Desde que nací hay una cosa que me
trae literalmente de cabeza: mi pelo. Tengo mucho y siempre me ha gustado
llevarlo muy largo (una vez me lo corté y casi me da un patatús; no salí de
casa hasta que consideré que me había crecido lo bastante como para poder lucir
una melenita decente). Debo decir que recuerdo con horror la torturante “toga”

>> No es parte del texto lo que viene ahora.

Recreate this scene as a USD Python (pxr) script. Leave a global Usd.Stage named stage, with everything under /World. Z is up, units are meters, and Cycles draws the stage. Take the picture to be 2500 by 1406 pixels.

que me hacía mi madre para poder llevarlo liso cuando tenía 15 años – ya
sabéis, pelo tirante enrollado a la cabeza en una dirección y envuelto en una toalla
durante una hora, y luego en sentido contrario durante otra -. Aparte de esas
manipulaciones en las que como ya he dicho intervenía mi madre, yo nunca he
sabido cuidármelo. Me aplico cuantos champús especiales y cremas hidratantes
caen en mis manos, eso sí. Pero no sé ni ponerme una horquilla, mucho menos
alisármelo, hacerme un “brushing” (¿¡¡?), un recogido o simplemente peinármelo
como dios manda con cierta gracia. Por eso, como para la mayoría de las cosas de
mi vida, recurro a los profesionales, es decir, a los peluqueros. Aunque en mi
caso debería decir AL PELUQUERO, porque a pesar de haber “tonteado” con unos
pocos, para mí sólo existe uno: mi amigo Terino.
Nos
conocimos a través de una amiga común hace años (muchos), recién llegado él de
París, después de haber estudiado peluquería durante más de un año en L’Oréal,
y yo recién abandonado el nido familiar, joven inexperta ávida de comerme el
mundo. Durante cierto tiempo compartimos círculo de amistades y experiencias
nuevas y tremendamente excitantes. Para más inri, Terino era un bombón, de una
guapura extrema, angelical y demoniaca a la vez, a lo Alain Delon. Vamos, que
era un chico guapo de solemnidad. Ahora también, porque los años no le han
tratado mal y se ha convertido en un hombre apuesto y guapetón. Pero claro, no
se puede comparar la belleza de los 20-30 años con la de la madurez. Esto, que
sirve para todos, es un axioma universal, cosa molesta e inevitable al mismo
tiempo.
En
aquellos días, aparte de ser un artistazo del cepillo y el secador, era un
magnífico fotógrafo, un mago del blanco y negro que te hacía parecer una estrella
de cine con un foquito y cuatro trapos estratégicamente colocados. Y cómo nos
divertíamos… Así es que Terino ha sido desde siempre, además de uno de mis
mejores y más queridos amigos, mi peluquero de cabecera. Al cabo, los avatares
de la vida nos separaron durante un cierto tiempo, aunque la misma vida nos
volvió a reunir a la vuelta de unos años. Desde entonces ya no nos hemos vuelto
a separar ni como amigos ni como clienta-peluquero. No sé qué haré con mi pelo
el día que se jubile. Probablemente no me lo corte ni me lo tiña en señal de
duelo hasta que parezca la versión femenina de Robinson Crusoe y entonces le
pediré consejo para ponerme en manos de alguien que él considere digno sucesor
de su arte.
Actualmente
su peluquería está en la calle VicenteInglada, número 14, de Alicante, justo al lado del Mercado Central, y se
llama MARCO SANTANA Peluqueros. Sus
ayudantes son la dulce Nidia y el discreto Víctor, un auténtico artista del
brushing (cepillado para los de la LOGSE), ambos grandes trabajadores y
estupendas personas. Os la recomiendo.